AH: Pollock was one of the reasons I thought he’d be able to embody the genius artist. When he prepared Pollock, he spent several years with the material. He started to paint and was nearly able to paint like Pollock. I knew he has this dimension that makes him not just an actor but the real character on a level. Though Pollock was easier because the subject was much closer to him personally. Pollock is a very American artist. Ed’s family background shares similarities with Pollock’s. He physically looks like Pollock. In his youth he had a drinking problem, so he was responsive to Pollock’s struggle with alcohol. In some ways it was a better match for him than a 19th century German composer who was known for being quite fat, with big hair and so on.

SS: What do you want audiences to come away with concerning the dynamic between Beethoven and Anna Holtz?
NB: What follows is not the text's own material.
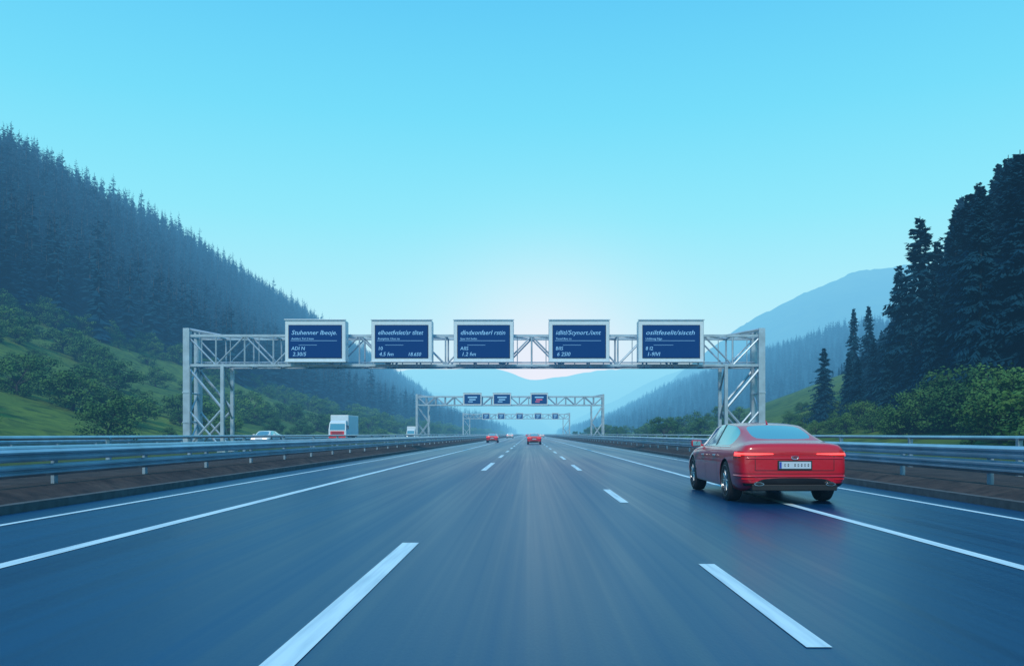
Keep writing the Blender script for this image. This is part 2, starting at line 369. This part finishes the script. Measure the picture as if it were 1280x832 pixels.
def build_body():
    v=[];f=[];mi=[];rings=[]
    for s in ST:
        pr=sect(s); n=len(pr); ring=[]
        for (x,z) in pr: ring.append(len(v)); v.append((x,s[0],z))
        left=[None]*n; left[0]=ring[0]; left[-1]=ring[-1]
        for i in range(1,n-1): left[i]=len(v); v.append((-pr[i][0],s[0],pr[i][1]))
        rings.append((ring,left))
    n=len(rings[0][0])
    for j in range(len(rings)-1):
        ya,yb=ST[j][0],ST[j+1][0]
        for side in(0,1):
            A=rings[j][side];B=rings[j+1][side]
            for i in range(n-1):
                q=[A[i],A[i+1],B[i+1],B[i]]
                if side==0: q=q[::-1]
                m=0
                if i==0: m=2
                if i==1 and .5<ya<4.3: m=2
                if i==7:
                    if 1.04<ya<3.45: m=1
                    if abs(ya-2.15)<.01: m=2
                if i==9 and ((.55<ya<1.4) or (3.1<ya<3.8)): m=1
                f.append(q); mi.append(m)
    for (R,L),rev in((rings[0],True),(rings[-1],False)):
        for i in range(n-1):
            if i==0: q=[R[0],R[1],L[1]]
            elif i==n-2: q=[R[i],R[i+1],L[i]]
            else: q=[R[i],R[i+1],L[i+1],L[i]]
            if not rev: q=q[::-1]
            f.append(q); mi.append(0)
    return v,f,mi
def make_car():
    mats=[M_red,M_glass,M_dark]
    v,f,mi=build_body()
    body=mesh_obj('body',v,f,mats,mi,True)
    bm=bmesh.new(); bm.from_mesh(body.data); bmesh.ops.recalc_face_normals(bm,faces=bm.faces)
    cl=bm.edges.layers.float.get('crease_edge') or bm.edges.layers.float.new('crease_edge')
    for e in bm.edges:
        ms={x.material_index for x in e.link_faces}
        if len(ms)>1: e[cl]=.6
    bm.to_mesh(body.data); bm.free()
    ss=body.modifiers.new('sub','SUBSURF'); ss.levels=3; ss.render_levels=3
    for yc in(1.0,3.93):
        for s in(-1,1):
            m=MB(); m.tube((s*.66,yc,.36),(s*1.3,yc,.36),.395,40,mi=2); c=m.obj('cut',mats)
            bo=body.modifiers.new('b','BOOLEAN'); bo.object=c; bo.operation='DIFFERENCE'; bo.solver='EXACT'
    bpy.context.view_layer.update()
    dg=bpy.context.evaluated_depsgraph_get(); ev=body.evaluated_get(dg); me=bpy.data.meshes.new_from_object(ev)
    for ob in [x for x in bpy.data.objects if x.name.startswith('cut')]: bpy.data.objects.remove(ob)
    body.modifiers.clear(); body.data=me
    bm=bmesh.new(); bm.from_mesh(me); bvh=BVHTree.FromBMesh(bm); bm.free()
    parts=[body]
    def polar(name,th0,th1,zf,mat,off=.008,n=24,k=4,c=(0,1.0),bulge=0):
        vs=[];fs=[]
        for i in range(n+1):
            t=th0+(th1-th0)*i/n; th=math.radians(t); d=Vector((math.sin(th),-math.cos(th),0))
            z0,z1=zf((i/n))
            for j in range(k+1):
                z=z0+(z1-z0)*j/k; o=Vector((c[0],c[1],z))+d*4
                h=bvh.ray_cast(o,-d); of=off+bulge*math.sin(math.pi*j/k)
                p=(h[0]+h[1]*of) if h[0] else o-d*3.1
                vs.append(p)
        for i in range(n):
            for j in range(k): a=i*(k+1)+j; fs.append((a,a+1,a+k+2,a+k+1))
        ob=mesh_obj(name,vs,fs,[mat],smooth=True); parts.append(ob); return ob
    def rear(name,x0,x1,zf,mat,off=.006,n=20,k=2):
        vs=[];fs=[]
        for i in range(n+1):
            x=x0+(x1-x0)*i/n; z0,z1=zf(i/n)
            for j in range(k+1):
                z=z0+(z1-z0)*j/k; h=bvh.ray_cast(Vector((x,-3,z)),Vector((0,1,0)))
                vs.append((h[0]+h[1]*off) if h[0] else Vector((x,.1,z)))
        for i in range(n):
            for j in range(k): a=i*(k+1)+j; fs.append((a,a+1,a+k+2,a+k+1))
        ob=mesh_obj(name,vs,fs,[mat],smooth=True); parts.append(ob); return ob
    def side(name,pts,w,s,mat,off=.005):
        vs=[];fs=[]
        for i,(y,z) in enumerate(pts):
            a=pts[max(0,i-1)];b=pts[min(len(pts)-1,i+1)]; dy,dz=b[0]-a[0],b[1]-a[1]; l=math.hypot(dy,dz) or 1
            for q in(-1,1):
                yy=y-dz/l*w/2*q; zz=z+dy/l*w/2*q
                h=bvh.ray_cast(Vector((s*3,yy,zz)),Vector((-s,0,0))); vs.append((h[0]+h[1]*off) if h[0] else Vector((s*.93,yy,zz)))
        for i in range(len(pts)-1): fs.append((2*i,2*i+1,2*i+3,2*i+2))
        parts.append(mesh_obj(name,vs,fs,[mat]))
    lin=lambda a,b,t:a+(b-a)*t
    for s in(-1,1):
        polar('taillight',s*18,s*57,lambda t:(lin(.845,.81,t),lin(.872,.905,t)),M_tail,.010,30)
        polar('taillight_glow',s*20,s*55,lambda t:(lin(.850,.838,t),lin(.866,.876,t)),M_tailon,.016,30,1)
        polar('taillight_glow',s*44,s*55,lambda t:(.82,.832),M_tailon,.016,10,1)
        polar('reflector',s*34,s*44,lambda t:(.43,.455),M_tail,.008,8,1)
        polar('headlight',s*140,s*158,lambda t:(.60,.67),M_headon,.008,8,2,c=(0,3.9))
        for pts in ([(1.62,z) for z in np.linspace(.3,.95,14)],[(2.62,z) for z in np.linspace(.3,.95,14)],[(3.55,z) for z in np.linspace(.3,.92,14)]): side('door_line',pts,.012,s,M_dark)
        side('waist_crease',[(y,.70) for y in np.linspace(1.45,3.5,20)],.012,s,M_red,.010)
        side('window_chrome',[(y,.972-.004*y) for y in np.linspace(1.0,3.6,24)],.018,s,M_chrome,.006)
        m=MB(); m.box((s*.955,1.78,.80),(.03,.2,.03)); m.box((s*.955,2.78,.79),(.03,.2,.03)); parts.append(m.obj('door_handle',[M_chrome],bevel=.008))
        m=MB(); m.box((s*1.0,3.22,1.0),(.20,.12,.13)); m.box((s*.9,3.24,.965),(.12,.05,.04)); parts.append(m.obj('wing_mirror',[M_red],bevel=.03))
        m=MB(); m.box((s*1.0,3.156,1.0),(.16,.008,.10)); parts.append(m.obj('mirror_glass',[M_glass]))
        m=MB()
        k=24
        for (a,bb,mi_) in((.0,1.0,0),(.01,.72,1)):
            ring=[(s*.60+math.cos(t)*.085*bb,-.022-a*.6 if mi_ else -.015,.355+math.sin(t)*.030*bb) for t in np.linspace(0,2*math.pi,k,endpoint=False)]
            m.quad(ring if s>0 else ring,mi_)
        ring0=[(s*.60+math.cos(t)*.085,-.015,.355+math.sin(t)*.030) for t in np.linspace(0,2*math.pi,k,endpoint=False)]
        ring1=[(p[0],.15,p[2]) for p in ring0]
        for i in range(k): m.quad([ring0[i],ring0[(i+1)%k],ring1[(i+1)%k],ring1[i]],0)
        parts.append(m.obj('exhaust_tip',[M_chrome,M_dark]))
    rear('light_bar',-.36,.36,lambda t:(.852,.862),M_tail,.010)
    polar('bumper_trim',-44,44,lambda t:(.32,.395 if abs(t-.5)<.40 else .37),M_dark,.006,50,4)
    polar('bumper_ridge',-57,57,lambda t:(.465,.50),M_red,.003,50,4,bulge=.018)
    polar('boot_ridge',-40,40,lambda t:(.768,.800),M_red,.003,50,4,bulge=.010)
    m=MB(); m.box((0,.11,.295),(1.42,.22,.10)); 
    parts.append(m.obj('lower_diffuser',[M_dark],bevel=.01))
    rear('boot_gap',-.66,.66,lambda t:(.578,.588),M_dark,.005,20,1)
    for s in(-1,1): rear('boot_gap',s*.655,s*.665,lambda t:(.585,.83),M_dark,.005,1,10)
    polar('bumper_gap',-58,58,lambda t:(.525,.533),M_dark,.005,40,1)
    m=MB(); m.box((0,-.018,.672),(.53,.014,.115),0); m.box((-.245,-.0265,.672),(.035,.004,.105),1)
    for i,x in enumerate(np.linspace(-.17,.22,8)):
        if i in(2,): continue
        m.box((x,-.0265,.672),(.020,.003,.045),2)
        m.box((x,-.0285,.672),(.009,.003,.016 if i%2 else .028),0)
    parts.append(m.obj('number_plate',[M_plate,M_blue,M_dark]))
    m=MB(); m.box((0,-.008,.672),(.58,.012,.155)); parts.append(m.obj('plate_recess',[M_dark],bevel=.005))
    m=MB()
    for i in range(20):
        t0=2*math.pi*i/20; t1=2*math.pi*(i+1)/20; m.tube((.06*math.cos(t0),-.018,.80+.028*math.sin(t0)),(.06*math.cos(t1),-.018,.80+.028*math.sin(t1)),.006,5)
    m.box((0,-.018,.80),(.10,.008,.008))
    parts.append(m.obj('badge',[M_chrome]))
    m=MB(); m.tube((0,1.62,1.375),(0,1.70,1.45),.02,8,0,.006); parts.append(m.obj('antenna_fin',[M_red]))
    polar('grille',168,192,lambda t:(.36,.56),M_dark,.008,10,3,c=(0,3.9))
    for yc in(1.0,3.93):
        for s in(-1,1):
            m=MB(); R=.365
            m.lathe((s*.81,yc,R),[(-.12,.2),(-.125,R-.06),(-.10,R-.01),(-.05,R),(.05,R),(.10,R-.01),(.125,R-.05),(.12,.285),(.105,.27)],40,0)
            m.lathe((s*.81,yc,R),[(s*.12,.282),(s*.125,.27),(s*.06,.255),(s*.0,.25)],40,1)
            m.lathe((s*.81,yc,R),[(s*.02,.26),(s*.02,.001)],40,2)
            for k in range(10):
                t=2*math.pi*k/10; a=Vector((s*.905,yc+math.cos(t)*.04,R+math.sin(t)*.04)); bq=Vector((s*.915,yc+math.cos(t)*.265,R+math.sin(t)*.265))
                m.tube(a,bq,.022,6,1,.018)
            m.tube((s*.85,yc,R),(s*.925,yc,R),.05,16,1)
            m.tube((s*.81,yc,R),(s*.84,yc,R),.17,24,3)
            parts.append(m.obj('wheel',[M_rubber,M_rim,M_dark,M_steel],smooth=False))
    return parts
parts=make_car()
def place(parts,name,loc,scale,rz=0,paint=None,first=False):
    e=empty(name,loc); e.scale=(scale,)*3 if not isinstance(scale,tuple) else scale; e.rotation_euler=(0,0,rz)
    for p in parts:
        q=p if first else p.copy()
        if not first: COL.objects.link(q)
        q.parent=e
        if paint:
            for i,sl_ in enumerate(q.material_slots):
                if q.data.materials[i]==M_red: sl_.link='OBJECT'; sl_.material=paint
    return e
place(parts,'red_car',(5.02,15.45,0),(1.13,1.12,1.13),math.radians(0),None,True)
place(parts,'red_car',(.6,106,0),1.0)
place(parts,'red_car',(-5.9,128,0),1.0)
place(parts,'white_car',(-32.2,103,-.01),1.25,math.pi,M_wpaint)
place(parts,'white_car',(-6.2,255,0),1.15,0,M_wpaint)
place(parts,'white_car',(5.0,330,0),1.0,0,M_wpaint)
place(parts,'red_car',(-1.0,400,0),1.0)

def truck(loc,sc,name,panel):
    e=empty(name,loc); e.scale=(sc,)*3
    m=MB(); m.box((0,4.6,2.25),(2.5,6.6,2.9)); m.obj('cargo_box',[M_white],e,bevel=.06)
    v=[(-1.2,0,.5),(1.2,0,.5),(1.2,0,1.55),(-1.2,0,1.55),(-1.12,.25,2.6),(1.12,.25,2.6),(1.05,.6,2.85),(-1.05,.6,2.85),(-1.15,1.1,2.95),(1.15,1.1,2.95),(-1.2,1.25,.5),(1.2,1.25,.5)]
    f=[(0,1,2,3),(3,2,5,4),(4,5,6,7),(7,6,9,8),(10,8,9,11),(0,10,11,1),(1,11,9,6,5,2),(0,3,4,7,8,10)]
    mesh_obj('cab',v,f,[M_white],parent=e)
    m=MB(); m.quad([(-1.05,-.005,1.62),(1.05,-.005,1.62),(1.0,.21,2.5),(-1.0,.21,2.5)]); 
    for s in(-1,1): m.quad([(s*1.215,.3,1.6),(s*1.215,1.0,1.6),(s*1.18,1.0,2.4),(s*1.16,.4,2.4)])
    m.obj('windscreen',[M_glass],e)
    m=MB(); m.box((0,-.02,1.2),(1.9,.05,.55)); m.box((0,-.05,.62),(2.3,.16,.28)); m.obj('front_panel',[panel],e,bevel=.02)
    m=MB()
    for z in(1.05,1.15,1.25,1.35): m.box((0,-.055,z),(1.5,.03,.035))
    m.box((0,4.4,.72),(.9,7.2,.2)); m.box((0,.9,.4),(2.0,.5,.2)); m.obj('chassis',[M_dark],e)
    m=MB()
    for s in(-1,1): m.box((s*.95,-.06,.85),(.34,.06,.18))
    m.obj('headlight',[M_headon],e)
    for s in(-1,1):
        m=MB(); m.box((s*1.42,.25,2.0),(.16,.12,.5)); m.tube((s*1.15,.3,2.2),(s*1.42,.28,2.2),.03); m.obj('wing_mirror',[M_dark],e)
        for y in(.9,5.3,6.6):
            m=MB(); m.lathe((s*1.05,y,.48),[(-.15,.1),(-.15,.46),(-.1,.48),(.1,.48),(.15,.46),(.15,.3),(.1,.26),(.1,.02)],24,0); m.obj('wheel',[M_rubber],e)
truck((-33.0,140,-.01),1.25,'box_truck',M_redpanel)
truck((-29.0,199,-.01),.86,'box_truck',M_dark)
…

Considering that she’s a fictional character, what does she represent in his life?

AH: It wasn’t me, it was the writers. But I like the idea that she’s a copyist and she’s a woman. She’s a young female with the ambition to be a composer in restrictive times. Immediately, through her point of view on the bettering of her personage, I could see myself 30 years younger. I was in a similar relationship with someone where all my art was this kind of vague admiration and jealousy. I had this relationship with the great Polish director Andrej Wajda. So the character of Anna was very personal to me. She did not exist in history, but she’s constructed from the realities of the time. Throughout his life there were many young, ambitious musicians serving Beethoven. But at the same time they were taking advantage of his knowledge and genius. This kind of relationship existed for him, but was it so unique and intense [as his and Anna’s]? There we took liberties.

Also, Beethoven had a very deep need of laughter and sharing, which wasn’t satisfied. He tried to establish this kind of relationship with his nephew, which didn’t work so well. He wanted to have the idea of the companion — the woman — next to him and he never succeeded. So it was like giving him a little gift, you know? It is the very least that I can do.